Küçülme: İşletmeler büyüme yolunu seçtikleri gibi gerektiğinde küçülmeye de giderler. İşlerin kötüye gitmesi ile küçülme söz konusu olur. Bazı çok etkin olmayan bölümler kapatılır veya küçültülebilir.
Koşullar çok değiştiğinde yeniden yapılanmaya gitmek zorunlu hale gelir. İşletme dinamik bir varlık olduğu gibi hizmet ettiği çevre de dinamiktir. Örgütün esnek olması değişimlere kısa zamanda cevap vermesi örgütün esnekliğine bağlıdır.
Çapraz İlişkiler İlkesi : İşletmenin başarısının bölümler arası koordinasyona bağlı olması ile yatay ilişkiler gelişmiştir. Diğer yandan işlerin hızlanması için çapraz ilişkilerin artması gerekir. Böylelikle uzun zaman alan basamaksal sistemin katı ilkeleri azaltılır verim ve zaman tasarrufu sağlanır. Alt basamaktaki bir yönetici kendi sorumluluk ve yetki alanındaki bir konuda başka bir yöneticiden yardım alabilir.
Denge İlkesi: Örgütün çeşitli bölümlerin çalışması ile başarı sağlanabilir. Örgütün esnek olması önemlidir ancak bunun yanında dengeli olması gerekir. İ şletmenin başarısı bazı bölümlerin başarısının bir fonksiyonu değil bütün fonksiyonların koordinasyon içinde çalışmasının ürünüdür.

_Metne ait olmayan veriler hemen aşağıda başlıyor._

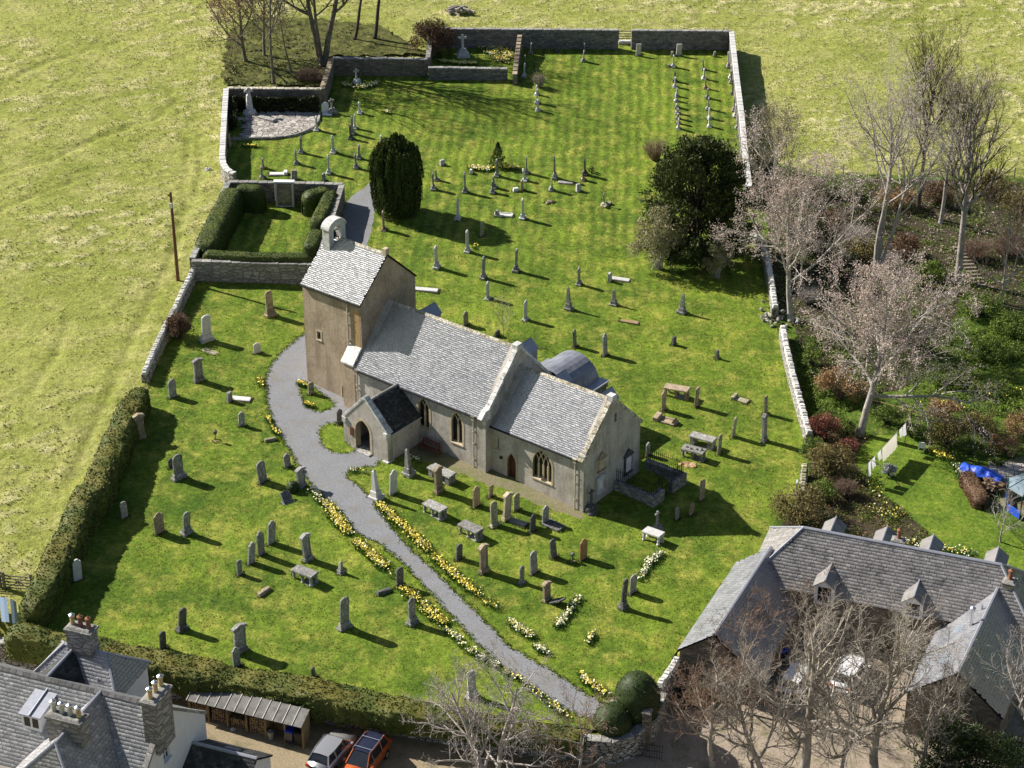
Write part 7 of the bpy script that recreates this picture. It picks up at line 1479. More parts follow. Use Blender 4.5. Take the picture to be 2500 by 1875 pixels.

Kolaylık İlkesi: Örgüt yapısında en önemli işlerden birisi ilişkilerin açık bir şekilde belirlenmesi gerekir. Kimin kimden emir alacağı, ast üst ilişkilerinin belirlenmesi şüphe yaratmadan ortaya konması gereklidir. İş tanımları çok iyi yapılmalıdır ayrıca iş akımı çok iyi planlanmalıdır.